Transcribe the listing exactly, leaving out every picture.

START

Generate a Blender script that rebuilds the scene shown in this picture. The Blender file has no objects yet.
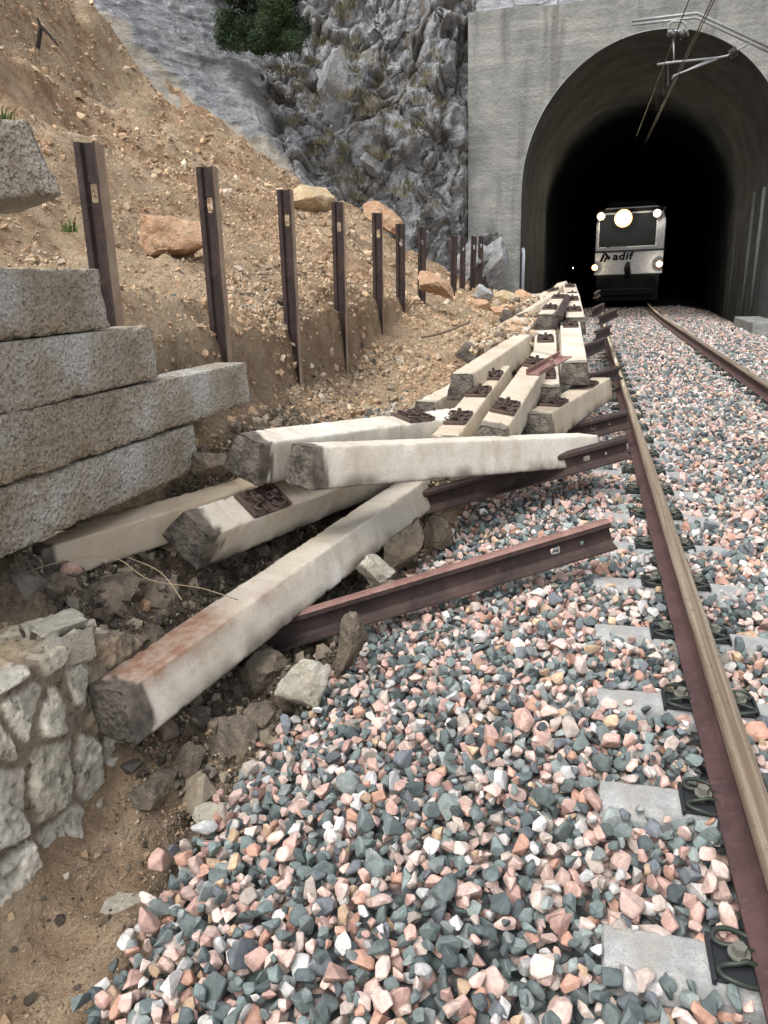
import bpy, bmesh, math, random
import numpy as np
from mathutils import Vector, Matrix
R = math.radians
random.seed(7); rng = np.random.default_rng(7)
scene = bpy.context.scene
COL = scene.collection
W, H = 768, 1024

# ------------------------------------------------------------------ camera
F_, PITCH, YAW, ROLL, CH, CX = 728.48, .313942, .26885, .03793, 1.67672, -1.42064
_f0 = np.array([-math.sin(YAW), math.cos(YAW), 0]); _r0 = np.array([math.cos(YAW), math.sin(YAW), 0])
FW = _f0*math.cos(PITCH)+np.array([0, 0, -math.sin(PITCH)])
_u0 = np.cross(_r0, FW)
RT = _r0*math.cos(ROLL)-_u0*math.sin(ROLL)
UP = np.cross(RT, FW)
CAM = np.array([CX, 0, CH])
cd = bpy.data.cameras.new('camera'); cam = bpy.data.objects.new('camera', cd); COL.objects.link(cam)
m = Matrix.Identity(4)
for i in range(3):
    m[i][0], m[i][1], m[i][2], m[i][3] = RT[i], UP[i], -FW[i], CAM[i]
cam.matrix_world = m
cd.sensor_fit = 'VERTICAL'; cd.sensor_height = 36; cd.lens = F_/H*36; cd.clip_end = 2000; cd.clip_start = .05
scene.camera = cam

def at(px, py, X=None, Y=None, Z=None):
    """world point seen at a pixel of the photograph, at a known X, Y or height"""
    d = (px-W/2)*RT/F_+(H/2-py)*UP/F_+FW
    t = (X-CAM[0])/d[0] if X is not None else (Y-CAM[1])/d[1] if Y is not None else (Z-CAM[2])/d[2]
    return CAM+t*d

# ------------------------------------------------------------------ noise
def _hash(ix, iy, iz, s):
    h = (ix.astype(np.int64)*374761393+iy.astype(np.int64)*668265263+iz.astype(np.int64)*2147483647+s*1274126177) & 0xffffffff
    h = ((h ^ (h >> 13))*1274126177) & 0xffffffff
    h = ((h ^ (h >> 16))*2246822519) & 0xffffffff
    return ((h ^ (h >> 15)) & 0xffffff)/float(0xffffff)
def vnoise(P, s=0):
    P = np.asarray(P, float); i = np.floor(P).astype(int); f = P-i; f = f*f*f*(f*(f*6-15)+10)
    x, y, z = i[..., 0], i[..., 1], i[..., 2]; fx, fy, fz = f[..., 0], f[..., 1], f[..., 2]
    def c(a, b, d): return _hash(x+a, y+b, z+d, s)
    l = lambda a, b, t: a+(b-a)*t
    v = l(l(l(c(0,0,0), c(1,0,0), fx), l(c(0,1,0), c(1,1,0), fx), fy), l(l(c(0,0,1), c(1,0,1), fx), l(c(0,1,1), c(1,1,1), fx), fy), fz)
    return v*2-1
def fbm(P, o=4, s=0, g=.5, ridge=False):
    P = np.asarray(P, float); t = 0; a = 1; n = 0
    for k in range(o):
        v = vnoise(P*2.03**k+k*17.3, s+k)
        if ridge: v = 1-2*np.abs(v)
        t = t+a*v; n += a; a *= g
    return t/n
def worley(P, s=0):
    """F1, F2 distances and a random id of the nearest cell"""
    P = np.asarray(P, float); i = np.floor(P).astype(int); sh = P.shape[:-1]
    f1 = np.full(sh, 9.); f2 = np.full(sh, 9.); cid = np.zeros(sh)
    for a in (-1, 0, 1):
        for b in (-1, 0, 1):
            for c in (-1, 0, 1):
                x, y, z = i[..., 0]+a, i[..., 1]+b, i[..., 2]+c
                q = np.stack([x+_hash(x, y, z, s), y+_hash(x, y, z, s+1), z+_hash(x, y, z, s+2)], -1)
                d = np.sqrt(((q-P)**2).sum(-1)); nr = d < f1
                f2 = np.where(nr, f1, np.minimum(f2, d)); cid = np.where(nr, _hash(x, y, z, s+3), cid); f1 = np.where(nr, d, f1)
    return f1, f2, cid

# ------------------------------------------------------------------ mesh helpers
def tag(o, label=None, cat=None, group=None, kind=None):
    if label: o['label'] = label
    if cat: o['category'] = cat
    if group: o['group'] = group
    if kind: o['kind'] = kind
    return o
def link(name, me, mats=(), parent=None, M=None):
    o = bpy.data.objects.new(name, me); COL.objects.link(o)
    if me is not None:
        me.name = name
        for m_ in (mats if isinstance(mats, (list, tuple)) else [mats]):
            if len(me.materials) < 32 and m_ is not None: me.materials.append(m_)
    if parent: o.parent = parent
    if M is not None: o.matrix_local = M
    return o
def empty(name, loc=(0, 0, 0), rz=0):
    o = bpy.data.objects.new(name, None); COL.objects.link(o); o.location = loc; o.rotation_euler = (0, 0, rz); o.empty_display_size = .1
    return o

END

OUTPUT FOR THIS TASK:
Generate a Blender script that rebuilds the scene shown in this picture. The Blender file has no objects yet.
import bpy, bmesh, math, random
import numpy as np
from mathutils import Vector, Matrix
R = math.radians
random.seed(7); rng = np.random.default_rng(7)
scene = bpy.context.scene
COL = scene.collection
W, H = 768, 1024

# ------------------------------------------------------------------ camera
F_, PITCH, YAW, ROLL, CH, CX = 728.48, .313942, .26885, .03793, 1.67672, -1.42064
_f0 = np.array([-math.sin(YAW), math.cos(YAW), 0]); _r0 = np.array([math.cos(YAW), math.sin(YAW), 0])
FW = _f0*math.cos(PITCH)+np.array([0, 0, -math.sin(PITCH)])
_u0 = np.cross(_r0, FW)
RT = _r0*math.cos(ROLL)-_u0*math.sin(ROLL)
UP = np.cross(RT, FW)
CAM = np.array([CX, 0, CH])
cd = bpy.data.cameras.new('camera'); cam = bpy.data.objects.new('camera', cd); COL.objects.link(cam)
m = Matrix.Identity(4)
for i in range(3):
    m[i][0], m[i][1], m[i][2], m[i][3] = RT[i], UP[i], -FW[i], CAM[i]
cam.matrix_world = m
cd.sensor_fit = 'VERTICAL'; cd.sensor_height = 36; cd.lens = F_/H*36; cd.clip_end = 2000; cd.clip_start = .05
scene.camera = cam

def at(px, py, X=None, Y=None, Z=None):
    """world point seen at a pixel of the photograph, at a known X, Y or height"""
    d = (px-W/2)*RT/F_+(H/2-py)*UP/F_+FW
    t = (X-CAM[0])/d[0] if X is not None else (Y-CAM[1])/d[1] if Y is not None else (Z-CAM[2])/d[2]
    return CAM+t*d

# ------------------------------------------------------------------ noise
def _hash(ix, iy, iz, s):
    h = (ix.astype(np.int64)*374761393+iy.astype(np.int64)*668265263+iz.astype(np.int64)*2147483647+s*1274126177) & 0xffffffff
    h = ((h ^ (h >> 13))*1274126177) & 0xffffffff
    h = ((h ^ (h >> 16))*2246822519) & 0xffffffff
    return ((h ^ (h >> 15)) & 0xffffff)/float(0xffffff)
def vnoise(P, s=0):
    P = np.asarray(P, float); i = np.floor(P).astype(int); f = P-i; f = f*f*f*(f*(f*6-15)+10)
    x, y, z = i[..., 0], i[..., 1], i[..., 2]; fx, fy, fz = f[..., 0], f[..., 1], f[..., 2]
    def c(a, b, d): return _hash(x+a, y+b, z+d, s)
    l = lambda a, b, t: a+(b-a)*t
    v = l(l(l(c(0,0,0), c(1,0,0), fx), l(c(0,1,0), c(1,1,0), fx), fy), l(l(c(0,0,1), c(1,0,1), fx), l(c(0,1,1), c(1,1,1), fx), fy), fz)
    return v*2-1
def fbm(P, o=4, s=0, g=.5, ridge=False):
    P = np.asarray(P, float); t = 0; a = 1; n = 0
    for k in range(o):
        v = vnoise(P*2.03**k+k*17.3, s+k)
        if ridge: v = 1-2*np.abs(v)
        t = t+a*v; n += a; a *= g
    return t/n
def worley(P, s=0):
    """F1, F2 distances and a random id of the nearest cell"""
    P = np.asarray(P, float); i = np.floor(P).astype(int); sh = P.shape[:-1]
    f1 = np.full(sh, 9.); f2 = np.full(sh, 9.); cid = np.zeros(sh)
    for a in (-1, 0, 1):
        for b in (-1, 0, 1):
            for c in (-1, 0, 1):
                x, y, z = i[..., 0]+a, i[..., 1]+b, i[..., 2]+c
                q = np.stack([x+_hash(x, y, z, s), y+_hash(x, y, z, s+1), z+_hash(x, y, z, s+2)], -1)
                d = np.sqrt(((q-P)**2).sum(-1)); nr = d < f1
                f2 = np.where(nr, f1, np.minimum(f2, d)); cid = np.where(nr, _hash(x, y, z, s+3), cid); f1 = np.where(nr, d, f1)
    return f1, f2, cid

# ------------------------------------------------------------------ mesh helpers
def tag(o, label=None, cat=None, group=None, kind=None):
    if label: o['label'] = label
    if cat: o['category'] = cat
    if group: o['group'] = group
    if kind: o['kind'] = kind
    return o
def link(name, me, mats=(), parent=None, M=None):
    o = bpy.data.objects.new(name, me); COL.objects.link(o)
    if me is not None:
        me.name = name
        for m_ in (mats if isinstance(mats, (list, tuple)) else [mats]):
            if len(me.materials) < 32 and m_ is not None: me.materials.append(m_)
    if parent: o.parent = parent
    if M is not None: o.matrix_local = M
    return o
def empty(name, loc=(0, 0, 0), rz=0):
    o = bpy.data.objects.new(name, None); COL.objects.link(o); o.location = loc; o.rotation_euler = (0, 0, rz); o.empty_display_size = .1
    return o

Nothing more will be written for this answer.